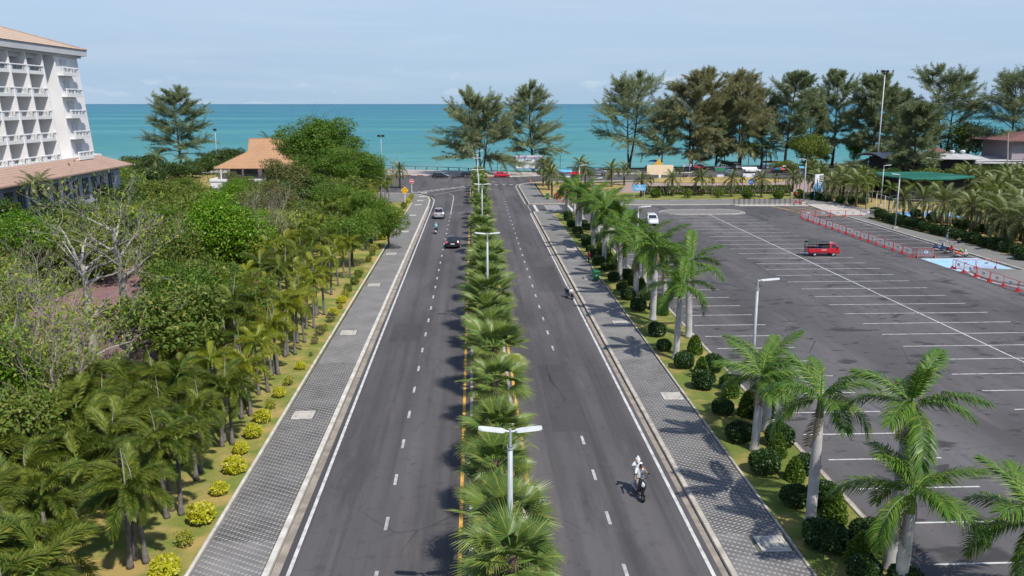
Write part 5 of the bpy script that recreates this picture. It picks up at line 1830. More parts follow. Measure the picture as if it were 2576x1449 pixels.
# ================================================================ VEHICLES
def paint(name, c, rough=.3, metal=0.0):
    return mat('car_paint_' + name, c, tuple(v * .9 for v in c), 2.0, rough, metal, .5, coat=.8)
CARS = dict(
    hatch=dict(L=4.1, body=[(-2.05, .38, .82, .70), (-1.97, .27, .96, .80), (-1.3, .22, .97, .86), (.4, .22, .95, .87), (1.05, .22, .92, .86), (1.72, .24, .80, .82), (1.98, .3, .68, .73), (2.06, .36, .55, .6)],
               gh=[(.93, -2.0, 1.12, .80), (1.36, -1.62, .28, .64), (1.46, -1.35, .02, .53)], wb=(-1.27, 1.27), r=.31),
    sedan=dict(L=4.6, body=[(-2.3, .4, .9, .74), (-2.2, .28, 1.02, .85), (-1.4, .22, 1.0, .9), (.5, .2, .94, .91), (1.1, .2, .92, .9), (1.9, .24, .80, .85), (2.22, .3, .66, .74), (2.3, .38, .55, .6)],
               gh=[(.94, -1.75, 1.15, .83), (1.34, -.95, .3, .64), (1.43, -.7, .0, .53)], wb=(-1.35, 1.35), r=.33),
    mpv=dict(L=4.4, body=[(-2.2, .4, .95, .76), (-2.12, .3, 1.06, .84), (-1.4, .24, 1.08, .88), (.6, .24, 1.05, .88), (1.2, .24, 1.0, .87), (1.85, .26, .88, .83), (2.12, .32, .72, .75), (2.2, .4, .58, .62)],
             gh=[(1.04, -2.1, 1.35, .82), (1.54, -1.85, .45, .66), (1.66, -1.6, .2, .56)], wb=(-1.3, 1.35), r=.32),
    pickup=dict(L=5.2, body=[(-2.6, .55, 1.0, .80), (-2.55, .45, 1.12, .88), (-.6, .4, 1.12, .92), (.6, .4, 1.1, .92), (1.3, .4, 1.08, .9), (2.2, .42, 1.0, .88), (2.52, .5, .85, .8), (2.6, .55, .7, .7)],
                gh=[(1.08, -.75, 1.45, .84), (1.62, -.55, .6, .66), (1.72, -.4, .35, .56)], wb=(-1.55, 1.6), r=.38),
)
WH = {}
def wheel_pair(r):
    if r not in WH:
        ty = MB(); ty.wheel((0, 0, 0), r, .2, 'y', n=20)
        rm = MB()
        rm.wheel((0, 0, 0), r * .66, .16, 'y', n=20, inner=.82)
        for k in range(5):
            a = k * 1.2566
            rm.tube([(0, 0, 0), (r * .58 * math.cos(a), 0, r * .58 * math.sin(a))], [.07, .045], 4)
        WH[r] = (ty.mesh('tyre', M['rubber']), rm.mesh('rim', M['chrome']))
    return WH[r]
def add_wheel(t, x, y, r, s=1.0):
    ty, rm = wheel_pair(r)
    w = put(ty, 'wheel', t, (x, y, r), scale=(1, s, 1))
    put(rm, 'rim', w)
def car(name, label, loc, rz, pnt, kind, cat='car', z0=.006, group=None, braking=False, plate=True):
    K = CARS[kind]
    t = thing(name, label, cat, (loc[0], loc[1], z0), rz, group)
    mb = MB()
    rings = []
    for x, zl, zh, hw in K['body']:
        zm = zl + (zh - zl) * .55
        side = [(hw * .86, zl), (hw, zl + .12), (hw * 1.0, zm), (hw * .94, zh - .04), (hw * .82, zh)]
        rings.append([(x, y, z) for y, z in side] + [(x, -y, z) for y, z in side[::-1]])
    mb.loft(rings)
    G_ = K['gh']
    gr = []
    for z, xr, xf, hw in G_:
        c = .12
        gr.append([(xr, -hw + c, z), (xr + c, -hw, z), (xf - c * 2, -hw, z), (xf, -hw + c * 2, z), (xf, hw - c * 2, z), (xf - c * 2, hw, z), (xr + c, hw, z), (xr, hw - c, z)])
    mb.loft(gr)
    if kind == 'pickup':
        for s_ in (-1, 1):
            mb.box((-1.65, s_ * .86, 1.16), (1.8, .08, .14))
        mb.box((-2.55, 0, 1.16), (.08, 1.7, .14))
    body = mb.build('body', pnt, t)
    if kind == 'pickup':
        MB().box((-1.65, 0, 1.13), (1.7, 1.6, .03)).build('load_bed', M['black'], t)
    z0_, xr0, xf0, h0 = G_[0]
    z1_, xr1, xf1, h1 = G_[1]
    def P(z, fx, side):
        k = (z - z0_) / (z1_ - z0_)
        xr, xf, hw = xr0 + (xr1 - xr0) * k, xf0 + (xf1 - xf0) * k, h0 + (h1 - h0) * k
        return (xr + (xf - xr) * fx, side * (hw + .008), z)
    za, zb = z0_ + .05, z1_ - .03
    cuts = {'hatch': ((.12, .47), (.51, .84)), 'sedan': ((.2, .5), (.53, .8)), 'mpv': ((.05, .26), (.29, .56), (.59, .86)), 'pickup': ((.12, .46), (.5, .82))}[kind]
    for s_ in (-1, 1):
        for a, b_ in cuts:
            q = [P(za, a, s_), P(za, b_, s_), P(zb, b_ - .03, s_), P(zb, a + .02, s_)]
            MB().add(q, [(0, 1, 2, 3) if s_ < 0 else (3, 2, 1, 0)]).build('side_window', M['glass'], t)
    for nm, fx, sg in (('windscreen', 1, 1), ('rear_window', 0, -1)):
        q = []
        for z in (za, zb):
            k = (z - z0_) / (z1_ - z0_)
            x = (xf0 + (xf1 - xf0) * k if fx else xr0 + (xr1 - xr0) * k) + sg * .012
            hw = (h0 + (h1 - h0) * k) * (.80 if fx else .84)
            q += [(x, -hw, z), (x, hw, z)]
        MB().add([q[0], q[1], q[3], q[2]], [(0, 1, 2, 3) if fx else (3, 2, 1, 0)]).build(nm, M['glass'], t)
    xb, xf = K['body'][0][0], K['body'][-1][0]
    zh = K['body'][1][2]
    red = M['taillight_on'] if braking else M['taillight']
    for s_ in (-1, 1):
        MB().box((xb + .06, s_ * .66, zh - .16), (.1, .32, .17), bev=.03).build('tail_light', red, t)
        MB().box((xf - .22, s_ * .62, .70 if kind != 'pickup' else .92), (.34, .28, .13), bev=.05).build('headlight', M['headlight'], t)
        MB().box((G_[0][2] - .42, s_ * (h0 + .12), z0_ + .08), (.12, .2, .13), bev=.03).build('wing_mirror', pnt if kind != 'mpv' else M['black'], t)
        for x in (K['body'][2][0] + .55, .55):
            MB().box((x, s_ * (K['body'][3][3] + .003), zh - .2), (.2, .02, .03)).build('door_handle', M['chrome'], t)
    MB().box((xb - .01, 0, zh - .34), (.03, .52, .13)).build('number_plate', M['signwhite'], t)
    MB().box((xb + .04, 0, .43), (.12, 1.3, .14), bev=.03).build('rear_bumper', M['black'] if kind != 'mpv' else pnt, t)
    MB().box((xf - .06, 0, .46), (.1, 1.0, .16), bev=.03).build('grille', M['black'], t)
    if kind == 'mpv':
        MB().box((xb + .32, 0, z1_ + .06), (.3, 1.15, .05), bev=.02).build('spoiler', M['black'], t)
        MB().box((xb + .2, 0, z1_ + .02), (.05, .36, .05)).build('brake_light', M['taillight_on'], t)
    for x in K['wb']:
        for s_ in (-1, 1):
            add_wheel(t, x, s_ * (K['body'][3][3] - .08), K['r'])
    return t
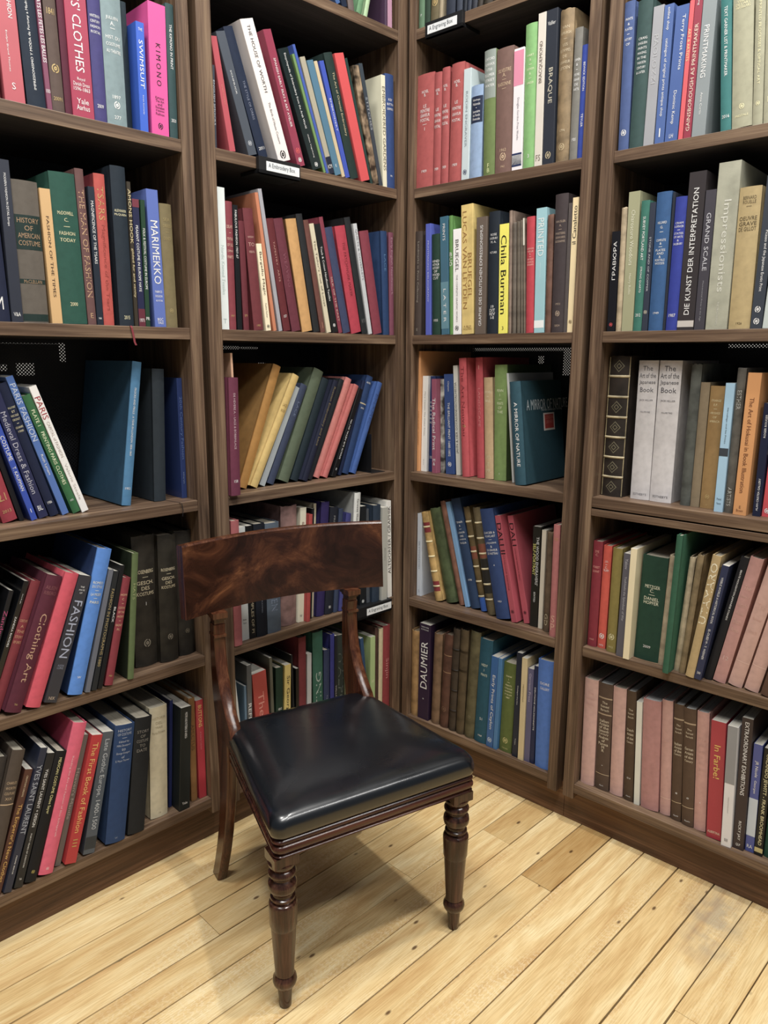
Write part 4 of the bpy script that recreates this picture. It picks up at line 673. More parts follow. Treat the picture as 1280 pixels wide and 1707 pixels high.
-0.6148 -0.0049 0.0473 0.3591 0.0060|a6a690|s|stone thick boxed book, pale title, right of the plum-grey one, fourth shelf up, far-right bookcase|d .22 .77 .4 d4d4c4 Impressionists;d .83 .97 .1 d4d4c4 THE PRINTMAKERS
-0.5655 -0.0109 0.0456 0.3013 0.0060|b69e66|c|biscuit thick cloth book, right of the stone one, fourth shelf up, far-right bookcase|h .06 .15 .6 605030 BERNARD/ROUELLE/—;h .2 .31 .8 504020 OEUVRE/GRAVE/DE GILLOT;h .95 .97 .3 504020 1926
-0.5292 0.0123 0.0240 0.3185 0.0060|3a414c|p|slate book, white lettering, two emblems, right of the biscuit one, fourth shelf up, far-right bookcase|d .35 .75 .3 w Picasso and the Japanese Erotic Print;E .87 .5 w;E .95 .5 w
-0.5026 0.0325 0.0260 0.2979 0.0060|c0ccc8|p|pale book at right frame edge, fourth shelf up, far-right bookcase|
@D3
-0.8569 0.0000 0.0584 0.3665 0.0387|2c241e|o|dark leather book, six ribbed panels, third shelf up, far-right bookcase|B 6 b8a880;Q
-0.7833 -0.0059 0.0504 0.3546 0.0500|ccc8c8|c|white linen book, left of matching pair, third shelf up, far-right bookcase|h .03 .23 .9 606068 The/Art of the/Japanese/Book;h .27 .29 .7 707078 JACK HILLIER;h .355 .37 .5 707078 VOLUME ONE;h .95 .97 .7 707078 SOTHEBY'S
-0.7292 0.0000 0.0555 0.3550 0.0500|d0cccc a8a4a4|c|white linen book, right of matching pair, third shelf up, far-right bookcase|h .03 .23 .9 505058 The/Art of the/Japanese/Book;h .27 .29 .7 505058 JACK HILLIER;h .355 .37 .5 505058 VOLUME TWO;h .95 .97 .7 505058 SOTHEBY'S
-0.6661 0.0000 0.0245 0.3479 0.0500|565a54|o|dark-grey worn cloth book, right of the white one, third shelf up, far-right bookcase|
-0.6415 0.0000 0.0213 0.3044 0.0500|8c7a5c|c|greige cloth book, right of the dark-grey one, third shelf up, far-right bookcase|
-0.6127 0.0000 0.0330 0.2967 0.0500|a07c40|c|caramel cloth book, right of the greige one, third shelf up, far-right bookcase|h .1 .3 .7 e8d8a0 STRANGE/E.F./—/HIROSHIGE/OF/AMERICA;E .9 .3 c8a860;h .96 .98 .7 c8a860 V
-0.5774 -0.0002 0.0204 0.3049 0.0280|a0cce8|j|sky-blue picture-jacket slim book, right of the caramel one, third shelf up, far-right bookcase|d .15 .5 .2 404850 Hiroshige and his Prints;L .5 .56 3c444c;h .88 .95 .5 405060 Prestel/Museum
-0.5565 0.0002 0.0191 0.3395 0.0313|5c5850|o|ash-grey worn slim book, right of the sky-blue one, third shelf up, far-right bookcase|d .15 .28 .5 b8b8b0 ESTHER;d .82 .95 .5 b8b8b0 ARTISTS
-0.5279 0.0082 0.0292 0.3293 0.0237|dc964c|p|orange book, brown italic title, right of the ash-grey one, third shelf up, far-right bookcase|d .17 .84 .35 7c4420 The Art of Hokusai in Book Illustration;h .93 .98 .5 7c4420 E/Brown
-0.4945 0.0000 0.0171 0.2620 0.0371|1b2340|p|navy book, upward white capitals, right of the orange one, third shelf up, far-right bookcase|u .1 .3 .25 w ROGER ROUGER;u .66 .95 .25 w ALAN CRISTEA GALLERY
-0.4742 0.0180 0.0214 0.1435 0.0444|d43c46|p|red short book at frame edge, third shelf up, far-right bookcase|E .9 .5 w
@D4
-0.8741 -0.0006 0.0265 0.2987 0.0202|8c2434|c|burgundy cloth book, second shelf up, far-right bookcase|h .08 .14 .4 f0a090 DYE/C.;h .22 .3 .7 f0a090 FOREST/LEVANT;h .92 .94 .5 f0a090 1965
-0.8482 0.0006 0.0231 0.2901 0.0258|dc4e38|c|orange-red cloth book, white stamp, right of the burgundy one, second shelf up, far-right bookcase|h .14 .25 .6 w J.D./—/C./ISLAM;E .88 .6 w;h .96 .98 .5 w 1973
-0.8159 0.0000 0.0260 0.2902 0.0162|8e7e30|c|olive-gold cloth book, gilt stamp, right of the orange-red one, second shelf up, far-right bookcase|E .85 .6 e0d8a0;h .94 .96 .5 e0d8a0 1912
-0.7856 0.0072 0.0193 0.2842 0.0056|5e5c66|p|slate slim book, right of the olive-gold one, second shelf up, far-right bookcase|d .05 .15 .4 c0c0c8 Yakov;d .22 .65 .4 c0c0c8 Yoshitoshi the Splendour of War
-0.7648 0.0007 0.0165 0.3017 -0.0006|eedeb0|p|cream slim book, right of the slate one, second shelf up, far-right bookcase|
-0.7224 0.0154 0.0663 0.2840 0.0264|1c4434|c|dark-green very thick book, right of the cream one, second shelf up, far-right bookcase|h .27 .46 .6 e8e8c8 METZGER/C./—/DANIEL/HOPFER;h .85 .88 .3 w 2009
-0.6807 0.0247 0.0147 0.2959 0.0228|aa9a7c|o|mottled cream thin book, right of the dark-green one, second shelf up, far-right bookcase|
-0.6516 0.0185 0.0146 0.3601 -0.0200|2b6248|c|emerald tall book jutting forward, right of the mottled one, second shelf up, far-right bookcase|
-0.6363 0.0505 0.0140 0.3035 0.0140|b0a080|o|beige worn book, broken spine, right of the emerald one, second shelf up, far-right bookcase|
-0.6207 0.0651 0.0151 0.3146 0.0068|84704c|o|brown mottled worn book, right of the beige one, second shelf up, far-right bookcase|
-0.5970 0.1160 0.0205 0.3225 -0.0030|ba9e66|c|tan book, pale upward capitals, right of the brown one, second shelf up, far-right bookcase|u .06 .55 .75 f2e8c4 UTAMARO
-0.5775 0.1319 0.0165 0.3027 -0.0030|2b3456|p|navy slim leaning book, right of the tan one, second shelf up, far-right bookcase|d .1 .5 .3 w VISIBLE WORLD A HISTORICAL BOOK;d .55 .82 .3 w EL-OUED M - T. WERNER;h .92 .96 .5 w 260
-0.5587 0.1758 0.0189 0.3283 0.0143|1b1b20|c|black leaning book, white letters, right of the navy one, second shelf up, far-right bookcase|d .1 .5 .25 w BEATE HOUGHTON JAPANESE STANDS
-0.5325 0.1729 0.0294 0.3304 0.0141|c08a82|c|pink first of three leaning cloth books, second shelf up, far-right bookcase|h .2 .6 .6 d8a898 The/Illustrated/Bartsch/Antonio/Dutch/Artists;h .78 .82 .5 e0b8b0 12
-0.4961 0.1904 0.0330 0.3302 0.0157|ca9e90|c|pink second of three leaning cloth books, second shelf up, far-right bookcase|h .3 .6 .6 d8a898 The/Illustrated/Bartsch;L .8 .803 e0b8a8
-0.4581 0.1876 0.0327 0.3287 0.0137|ca9e90|c|pink third of three leaning cloth books, second shelf up, far-right bookcase|L .8 .803 e0b8a8
-0.4214 0.1791 0.0288 0.3261 0.0068|5c4030|c|brown leaning book at frame edge, second shelf up, far-right bookcase|
@D5
-0.8627 -0.0193 0.0403 0.3217 0.0244|cfa398|c|pink first cloth volume, bottom shelf, far-right bookcase|h .1 .25 .6 d8a8a0 The/Illustrated/Bartsch
-0.8195 -0.0247 0.0406 0.3200 0.0281|5a4638|c|brown cloth volume, long gilt list, right of the pink one, bottom shelf, far-right bookcase|L .13 .14 b09878;h .16 .26 .6 e8d8b8 The/Illustrated/Bartsch;L .28 .29 b09878;h .33 .64 .7 e8d8b8 Italian/Artists/of the/Sixteenth/Century/Andrea/of/Parma/M/R;h .76 .77 .1 w 46;L .85 .853 c8b088;h .95 .965 .3 w Abaris
-0.7768 -0.0331 0.0373 0.3200 0.0292|cfa398|c|pink second cloth volume, square top, bottom shelf, far-right bookcase|L .88 .883 d8a8a0
-0.7398 -0.0428 0.0257 0.3214 0.0284|56422f|c|brown narrow cloth volume, right of the pink one, bottom shelf, far-right bookcase|h .15 .25 .6 e8d8b8 The/Illustrated/Bartsch;h .33 .48 .7 e8d8b8 Dutch/Artists/of the/Century;h .78 .8 .4 w 53 #;h .95 .965 .5 w Abaris
-0.7145 -0.0464 0.0150 0.3000 0.0256|dedfd2|p|white thin short book, right of the brown one, bottom shelf, far-right bookcase|
-0.6792 -0.0526 0.0480 0.3149 0.0255|ba827e|c|dusky-pink thickest cloth volume, right of the white one, bottom shelf, far-right bookcase|
-0.6382 -0.0581 0.0281 0.3251 0.0316|c8988e|c|pink narrow cloth volume, right of the dusky-pink one, bottom shelf, far-right bookcase|h .3 .4 .5 d8a8a0 Bartsch;L .85 .853 e0b8a8
-0.6073 -0.0549 0.0261 0.3260 0.0275|5a4432|c|brown cloth volume, left of pair, right of the pink one, bottom shelf, far-right bookcase|L .12 .13 b09878;h .16 .25 .6 e8d8b8 The/Illustrated/Bartsch;h .32 .44 .7 e8d8b8 Italian/Artists/of the/Century;h .75 .77 .2 w 48;L .84 .843 c8b088;h .95 .965 .5 w Abaris
-0.5758 -0.0618 0.0302 0.3252 0.0236|5c4634|c|brown cloth volume, right of pair, right of the brown one, bottom shelf, far-right bookcase|L .12 .13 b09878;h .16 .25 .6 e8d8b8 The/Illustrated/Bartsch;h .32 .46 .7 e8d8b8 German/Artists/of the/Century;h .75 .77 .2 w 49;L .84 .843 c8b088;h .95 .965 .5 w Abaris
-0.5447 -0.0589 0.0297 0.3264 0.0253|ca988e|c|pink last cloth volume, faint lines, right of the brown one, bottom shelf, far-right bookcase|h .2 .5 .6 d8a8a0 The/Illustrated/Bartsch/—/Early/German;E .76 .1 w
-0.5058 -0.0503 0.0357 0.3190 0.0161|b01e3a|j|red book lettered In Farbe, right of the pink one, bottom shelf, far-right bookcase|d .2 .48 .4 f0c840 In Farbe!;h .93 .96 .9 f0d8c0 ALBERTINA
-0.4723 -0.0404 0.0236 0.3229 0.0054|dcdce0|p|white book, grey photo upper half, right of the red one, bottom shelf, far-right bookcase|L .0 .47 8c8e92;d .5 .8 .1 b0b0b0 PRINTMAKING;h .93 .96 .3 202020 III
-0.4466 -0.0294 0.0258 0.3508 0.0155|3a2e30|p|dark-brown book, white italic capitals, right of the white one, bottom shelf, far-right bookcase|d .03 .58 .35 w EXTRAORDINARY EXHIBITIONS;d .78 .93 .3 w RICKY JAY;h .95 .98 .4 w QLP
-0.4224 -0.0252 0.0206 0.2880 0.0251|4454a0|j|violet-blue photographic short book, right of the dark-brown one, bottom shelf, far-right bookcase|d .15 .3 .4 w JR Nicole;d .33 .45 .3 w Georges;L .5 .85 c0ccd8;h .93 .97 .6 w RA
-0.4016 -0.0163 0.0190 0.2864 0.0240|16181b|p|black book, yellowish capitals, right of the violet-blue one, bottom shelf, far-right bookcase|d .05 .9 .5 e8e0a8 ORLANDO JEWITT - FRANK BROOMHEAD;L .93 .97 c8b870
-0.3758 -0.0093 0.0306 0.2842 0.0296|204e3c|c|green book at lower frame edge, bottom shelf, far-right bookcase|'''
def parse_books():
    out = []; key = None
    for ln in BOOKS.strip().split('\n'):
        if ln[0] == '@': key = ln[1:]; continue
        num, hexes, sty, label, tx = ln.split('|')
        c, m, w_, h, y = [float(q) for q in num.split()]
        hx = hexes.split(); out.append((key, c, m, w_, h, y, hx[0], hx[1] if len(hx) > 1 else None, sty, label, tx))
    return out
BK = parse_books()
strs = set()
for b in BK:
    for q in b[10].split(';'):
        q = q.strip()
        if q and (q[0] in 'duh') and q.split()[0][0] in 'duh':
            f = q.split(' ', 5)
            if q[0] == 'h': strs.update(x for x in f[5].split('/') if x and x != '—')
            else: strs.add(f[5])
strs.update(['A MIRROR OF NATURE', 'Nordic Landscape Painting', 'LONDON', 'LIBRARY', 'A Embroidery Box', 'A Engraving Box'])
prepare_text(sorted(strs))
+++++
■ GIVEN TASK ■
Spot every line that holds "picture" and copy it.

■ SOLUTION BELOW ■
Write part 5 of the bpy script that recreates this picture. It picks up at line 1830. More parts follow. Measure the picture as if it were 2576x1449 pixels.
Write part 4 of the bpy script that recreates this picture. It picks up at line 673. More parts follow. Treat the picture as 1280 pixels wide and 1707 pixels high.
-0.5774 -0.0002 0.0204 0.3049 0.0280|a0cce8|j|sky-blue picture-jacket slim book, right of the caramel one, third shelf up, far-right bookcase|d .15 .5 .2 404850 Hiroshige and his Prints;L .5 .56 3c444c;h .88 .95 .5 405060 Prestel/Museum